> **Data excerpts**
-- start --

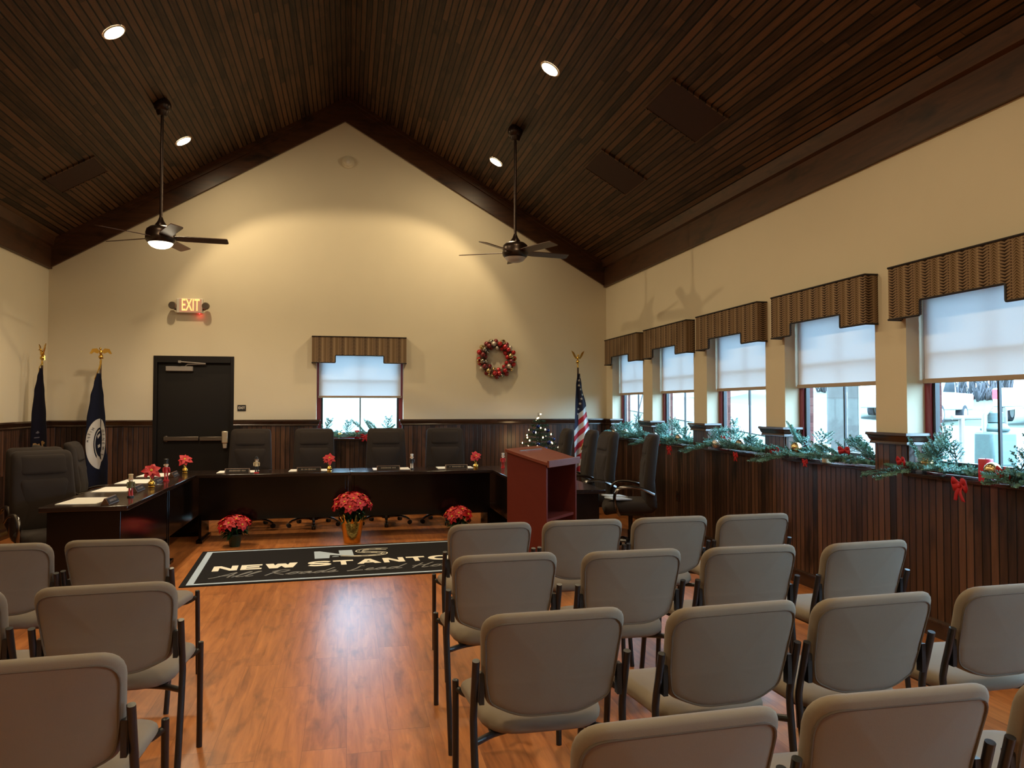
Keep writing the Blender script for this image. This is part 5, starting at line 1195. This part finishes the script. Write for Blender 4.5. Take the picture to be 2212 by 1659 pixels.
def utility_pole(u, d, label, r):
    p = out_pt(u, 900, d); z = ground_z(p.x, p.y); t = thing('utility_pole', label, 'pole', (p.x, p.y, z), 0, 'utility poles outside')
    m = M(); m.tube([(0, 0, -0.1), (0, 0, 9)], [r, r * .8], 14); m.build('pole_shaft', pole_m, t)
    m = M(); m.box(-r - .05, r + .05, -.1, .1, 8.2, 8.32) if False else m.tube([(r * .6, -r * .9, 0.0), (r * .6, -r * .9, 5)], 0.03, 8); m.build('conduit', closer_m, t)
utility_pole(1806, 17.5, 'thick wooden pole outside the fourth window', 0.20); utility_pole(1843, 19, 'thinner wooden pole outside the fourth window, by the mullion', 0.14)
def vehicle(name, label, p, rz, kind):
    z = ground_z(p.x, p.y); t = thing(name, label, 'car', (p.x, p.y, z), rz, 'white vehicles outside')
    if kind == 'suv': prof = [(-2.35, .45), (2.35, .45), (2.40, .95), (2.25, 1.10), (1.15, 1.20), (.55, 1.75), (-2.05, 1.78), (-2.35, 1.1)]
    else: prof = [(-2.75, .55), (2.75, .55), (2.78, 1.05), (2.6, 1.18), (1.5, 1.26), (.95, 1.85), (-.25, 1.88), (-.45, 1.28), (-2.75, 1.26)]
    m = M(); m.prism(rounded(prof, 0.10, 3), -.92, .92, 'y'); m.build('car_body', white_paint, t, bevel=0.04)
    m = M()
    for s in (-1, 1): m.prism([(-1.9, 1.2), (.95, 1.2), (.5, 1.66), (-1.85, 1.68)] if kind == 'suv' else [(-.2, 1.3), (1.25, 1.3), (.85, 1.76), (-.15, 1.78)], s * .905, s * .935, 'y')
    m.build('side_window', glass_dark, t)
    for s in (-1, 1):
        for x in (-1.5, 1.5):
            m = M(); xf = Matrix.Translation((x, s * .80, .38)) @ Matrix.Rotation(pi / 2, 4, 'X'); m.lathe([(.22, -.15), (.38, -.14), (.39, 0), (.38, .14), (.22, .15)], 24, xf=xf); w = m.build('wheel', tyre_m, t)
            m = M(); m.lathe([(.05, -.165), (.23, -.16), (.24, .16), (.05, .165)], 18, xf=xf); m.build('hub', white_paint, w)
    for s in (-1, 1): m = M(); xx = prof[0][0]; m.box(xx - .03, xx + .08, s * .82 - .09, s * .82 + .09, .85, 1.2); m.build('tail_lamp', tail_m, t)
p = out_pt(1895, 885, 37); vehicle('parked_suv', 'white parked car outside, its front wheel showing in the fourth window', p, pi * 0.98 + 0.6, 'suv')
p = out_pt(2008, 880, 33); vehicle('pickup_truck', 'white pickup outside, tail lamp showing in the fifth window', p, pi + 0.55, 'pickup')
p = out_pt(2255, 880, 30); vehicle('pickup_truck', 'white vehicle outside at the picture edge in the fifth window', p, 0.5, 'pickup')
p = out_pt(2150, 960, 7.6); t = thing('gas_meter', 'grey-green gas meter and pipes outside the fifth window', 'gas meter', (p.x, p.y, ground_z(p.x, p.y)))
m = M(); m.box(-.15, .15, -.12, .12, 1.15, 1.50); m.lathe([(.14, 1.50), (.11, 1.57), (.05, 1.59)], 16); m.build('meter_body', teal_m, t, bevel=0.03)
m = M(); m.tube([(-.12, 0, -.1), (-.12, 0, 1.66), (-.05, 0, 1.74)], .025, 8); m.tube([(.12, 0, 1.5), (.12, 0, 1.72), (.5, .1, 1.74), (.52, .1, 0)], .022, 8); m.build('meter_pipe', closer_m, t)
m = M(); m.lathe([(.08, 1.59), (.08, 1.68), (.03, 1.71)], 16); m.build('regulator', teal_m, t)
p = out_pt(2078, 960, 8.5); t = thing('meter_stand', 'pale pipe stand outside the fifth window, beside the gas meter', 'pipe stand', (p.x, p.y, ground_z(p.x, p.y)))
m = M(); m.tube([(0, 0, -.05), (0, 0, 1.62)], .03, 8); m.tube([(-.12, 0, 1.62), (.42, 0, 1.62), (.42, 0, 1.48)], .025, 8); m.build('stand_pipe', closer_m, t)
# woods across the road
wood_m = simple('bare_woods', (0.065, 0.060, 0.066), 0.95, noise=0.25, nscale=2)
rnd = random.Random(3); m = M()
for k in range(330):
    y = rnd.uniform(-25, 62); x = rnd.uniform(43, 56); z = ground_z(x, y); h = rnd.uniform(5, 10)
    m.tube([(x, y, z - .2), (x + rnd.uniform(-.3, .3), y + rnd.uniform(-.3, .3), z + h * .6), (x + rnd.uniform(-.6, .6), y + rnd.uniform(-.6, .6), z + h)], [rnd.uniform(.08, .2), .1, .03], 5)
    for q in range(7):
        zz = z + h * rnd.uniform(.15, .9); a = rnd.uniform(0, 6.28); l2 = rnd.uniform(.8, 2.2); m.tube([(x, y, zz), (x + l2 * cos(a), y + l2 * sin(a), zz + l2 * .7)], [.06, .015], 4)
for k in range(500):
    y = rnd.uniform(-25, 62); x = rnd.uniform(40, 46); z = ground_z(x, y); r = rnd.uniform(.4, 1.3)
    for q in range(5): a = rnd.uniform(0, 6.28); m.tube([(x, y, z - .1), (x + r * cos(a) * .6, y + r * sin(a) * .6, z + r * 1.4)], [.06, .02], 4)
tag(m.build('woods', wood_m, angle=180), 'bare grey woods beyond the road outside the windows', 'woods', kind='stuff')
# house far off in line with the second window
p = out_pt(1475, 868, 60); t = thing('far_house', 'pale house far across the road, in the second window', 'house', (p.x, p.y, ground_z(p.x, p.y)), 0.9)
siding = simple('pale_siding', (0.66, 0.66, 0.64), 0.8, noise=0.04)
m = M(); m.box(-5, 5, -4, 4, -.3, 4); m.prism([(-4, 4), (4, 4), (0, 6.5)], -5, 5, 'x'); m.build('house_wall', siding, t)
m = M(); m.prism([(-4.4, 3.9), (0, 6.7), (0, 6.95), (-4.6, 4.05)], -5.3, 5.3, 'x'); m.prism([(4.4, 3.9), (0, 6.7), (0, 6.95), (4.6, 4.05)], -5.3, 5.3, 'x'); m.build('roof', closer_m, t)
for k in (-3, 0, 3): m = M(); m.box(k - .5, k + .5, -4.06, -3.98, 1.2, 2.8); m.build('window', glass_dark, t)
# guy wire outside the corner window
a = out_pt(1370, 925, 24); b2 = out_pt(1396, 820, 24)
o = M().tube([a, b2 + (b2 - a) * 1.2], 0.02, 6).build('guy_wire', simple_dark); tag(o, 'thin dark guy wire slanting outside the corner window', 'wire')
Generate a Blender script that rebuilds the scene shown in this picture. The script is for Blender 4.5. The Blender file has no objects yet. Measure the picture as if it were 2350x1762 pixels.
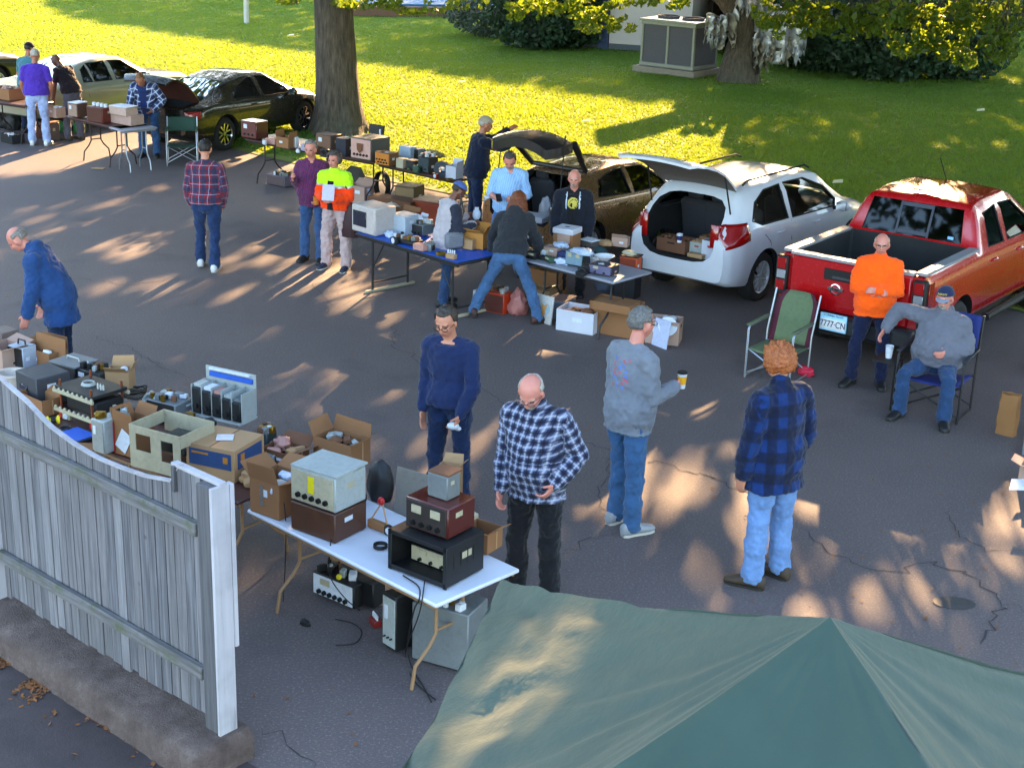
import bpy, bmesh, math, random
import numpy as np
from mathutils import Vector, Matrix, Euler, noise
R = math.radians
random.seed(11); rng = np.random.default_rng(11)
sc = bpy.context.scene
COL = sc.collection
PI = math.pi

# ---------------------------------------------------------------- camera, sky, sun, exposure
H, PITCH, ROLL, FPX = 5.1, .3330, .0330, 3400.
CF = Vector((0, math.cos(PITCH), -math.sin(PITCH))); _r = Vector((1, 0, 0)); _u = _r.cross(CF)
CR = math.cos(ROLL)*_r + math.sin(ROLL)*_u; CU = -math.sin(ROLL)*_r + math.cos(ROLL)*_u
CC = Vector((0, 0, H))
cam = bpy.data.cameras.new('camera'); camo = bpy.data.objects.new('camera', cam); COL.objects.link(camo)
camo.matrix_world = Matrix.Translation(CC) @ Matrix((CR, CU, -CF)).transposed().to_4x4()
cam.sensor_width = 36; cam.lens = 36*FPX/2350; cam.clip_end = 600; cam.clip_start = .1
sc.camera = camo
SUN_EL, SUN_AZ = R(18), R(14)
SUN = Vector((math.sin(SUN_AZ)*math.cos(SUN_EL), math.cos(SUN_AZ)*math.cos(SUN_EL), math.sin(SUN_EL)))
w = bpy.data.worlds.new('World'); sc.world = w; w.use_nodes = True
nt = w.node_tree; bg = nt.nodes['Background']; sky = nt.nodes.new('ShaderNodeTexSky')
sky.sky_type = 'NISHITA'; sky.sun_disc = False; sky.sun_elevation = SUN_EL; sky.sun_rotation = SUN_AZ
sky.air_density = 1.15; sky.dust_density = 1.2; sky.ozone_density = 1.0
nt.links.new(sky.outputs[0], bg.inputs[0]); bg.inputs[1].default_value = .15
sl = bpy.data.lights.new('sun', 'SUN'); sl.energy = 5; sl.angle = R(.55); sl.color = (1, .62, .31)
slo = bpy.data.objects.new('sun', sl); COL.objects.link(slo); slo.rotation_euler = SUN.to_track_quat('Z', 'Y').to_euler()
slo.location = (8, 30, 25)
sc.view_settings.view_transform = 'Standard'; sc.view_settings.look = 'None'; sc.view_settings.gamma = 1
sc.view_settings.exposure = 2.95
sc.render.engine = 'CYCLES'
sc.cycles.max_bounces = 8; sc.cycles.transparent_max_bounces = 12; sc.cycles.use_denoising = True

def at(u, v, z=0):
    "world point at height z seen at pixel (u, v) of the 2350 px wide photograph"
    d = CF + CR*((u-1175)/FPX) - CU*((v-881)/FPX)
    t = (z-H)/d.z
    return CC + d*t

# ---------------------------------------------------------------- helpers
def lin(h):
    if isinstance(h, (tuple, list)): return tuple(h[:3])
    h = h.lstrip('#'); c = [int(h[i:i+2], 16)/255 for i in (0, 2, 4)]
    return tuple(x/12.92 if x <= .04045 else ((x+.055)/1.055)**2.4 for x in c)
class N:
    def __init__(s, name):
        s.m = bpy.data.materials.new(name); s.m.use_nodes = True; s.t = s.m.node_tree
        s.b = s.t.nodes['Principled BSDF']; s.out = s.t.nodes['Material Output']
    def n(s, typ, **kw):
        x = s.t.nodes.new(typ)
        for k, v in kw.items():
            if k.startswith('i_'):
                key = k[2:]; key = int(key) if key.isdigit() else key.replace('_', ' ')
                x.inputs[key].default_value = v
            else: setattr(x, k, v)
        return x
    def l(s, a, b): s.t.links.new(a, b)
    def tc(s, kind='Object'): return s.n('ShaderNodeTexCoord').outputs[kind]
    def noise(s, vec, scale, detail=4, rough=.55):
        x = s.n('ShaderNodeTexNoise', i_Scale=scale, i_Detail=detail, i_Roughness=rough); s.l(vec, x.inputs['Vector']); return x.outputs['Fac']
    def ramp(s, fac, stops):
        x = s.n('ShaderNodeValToRGB'); e = x.color_ramp.elements
        while len(e) < len(stops): e.new(.5)
        for i, (p, c) in enumerate(stops):
            e[i].position = p; e[i].color = (*lin(c), 1) if not isinstance(c, (int, float)) else (c, c, c, 1)
        s.l(fac, x.inputs[0]); return x.outputs[0]
    def math(s, op, a, b=None, clamp=False):
        x = s.n('ShaderNodeMath', operation=op, use_clamp=clamp)
        for i, q in enumerate((a, b)):
            if q is None: continue
            if isinstance(q, (int, float)): x.inputs[i].default_value = q
            else: s.l(q, x.inputs[i])
        return x.outputs[0]
    def mix(s, fac, a, b, mode='MIX'):
        x = s.n('ShaderNodeMix', data_type='RGBA', blend_type=mode)
        for i, q in ((0, fac), (6, a), (7, b)):
            if isinstance(q, (int, float)): x.inputs[i].default_value = q
            elif isinstance(q, (tuple, list, str)): x.inputs[i].default_value = (*lin(q), 1)
            else: s.l(q, x.inputs[i])
        return x.outputs[2]
    def bump(s, h, strength=.3, dist=.01):
        x = s.n('ShaderNodeBump', i_Strength=strength, i_Distance=dist); s.l(h, x.inputs['Height']); s.l(x.outputs[0], s.b.inputs['Normal'])
_M = {}
def M(col, rough=.6, metal=0., var=.18, vs=5., bump=0., bs=60., coat=0., name=None, spec=.5, trans=0.):
    key = (col, rough, metal, var, vs, bump, bs, coat, name, spec, trans)
    if key in _M: return _M[key]
    q = N(name or 'surface')
    c = lin(col); tc = q.tc()
    f = q.noise(tc, vs, 5, .65)
    lo = tuple(x*(1-var) for x in c); hi = tuple(min(1, x*(1+var)) for x in c)
    cc = q.mix(f, lo, hi)
    if var > .1: cc = q.mix(q.ramp(q.noise(tc, vs*6, 4, .7), [(.48, 0.), (.72, .38)]), cc, tuple(x*.5 for x in c))
    q.l(cc, q.b.inputs['Base Color'])
    q.b.inputs['Roughness'].default_value = rough; q.b.inputs['Metallic'].default_value = metal
    q.b.inputs['Specular IOR Level'].default_value = spec
    if var:
        rr = q.math('MULTIPLY', f, .3); q.l(q.math('ADD', rr, max(.02, rough-.15)), q.b.inputs['Roughness'])
    if coat: q.b.inputs['Coat Weight'].default_value = coat; q.b.inputs['Coat Roughness'].default_value = .04
    if trans: q.b.inputs['Transmission Weight'].default_value = trans
    if bump: q.bump(q.noise(tc, bs, 3), bump, .004)
    _M[key] = q.m; return q.m
def glassmat(name, tint, op=.35, rough=.03):
    q = N(name); q.t.nodes.remove(q.b)
    tr = q.n('ShaderNodeBsdfTransparent'); tr.inputs[0].default_value = (*tint, 1)
    gl = q.n('ShaderNodeBsdfGlossy', i_Roughness=rough); gl.inputs[0].default_value = (.9, .95, 1, 1)
    fr = q.n('ShaderNodeFresnel', i_IOR=1.5); mx = q.n('ShaderNodeMixShader')
    q.l(fr.outputs[0], mx.inputs[0])
    q.l(tr.outputs[0], mx.inputs[1]); q.l(gl.outputs[0], mx.inputs[2]); q.l(mx.outputs[0], q.out.inputs[0]); return q.m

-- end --

> **Task to complete**
Copy out each line that contains the word "objects".

> **Task answer**
Generate a Blender script that rebuilds the scene shown in this picture. The script is for Blender 4.5. The Blender file has no objects yet. Measure the picture as if it were 2350x1762 pixels.
cam = bpy.data.cameras.new('camera'); camo = bpy.data.objects.new('camera', cam); COL.objects.link(camo)
slo = bpy.data.objects.new('sun', sl); COL.objects.link(slo); slo.rotation_euler = SUN.to_track_quat('Z', 'Y').to_euler()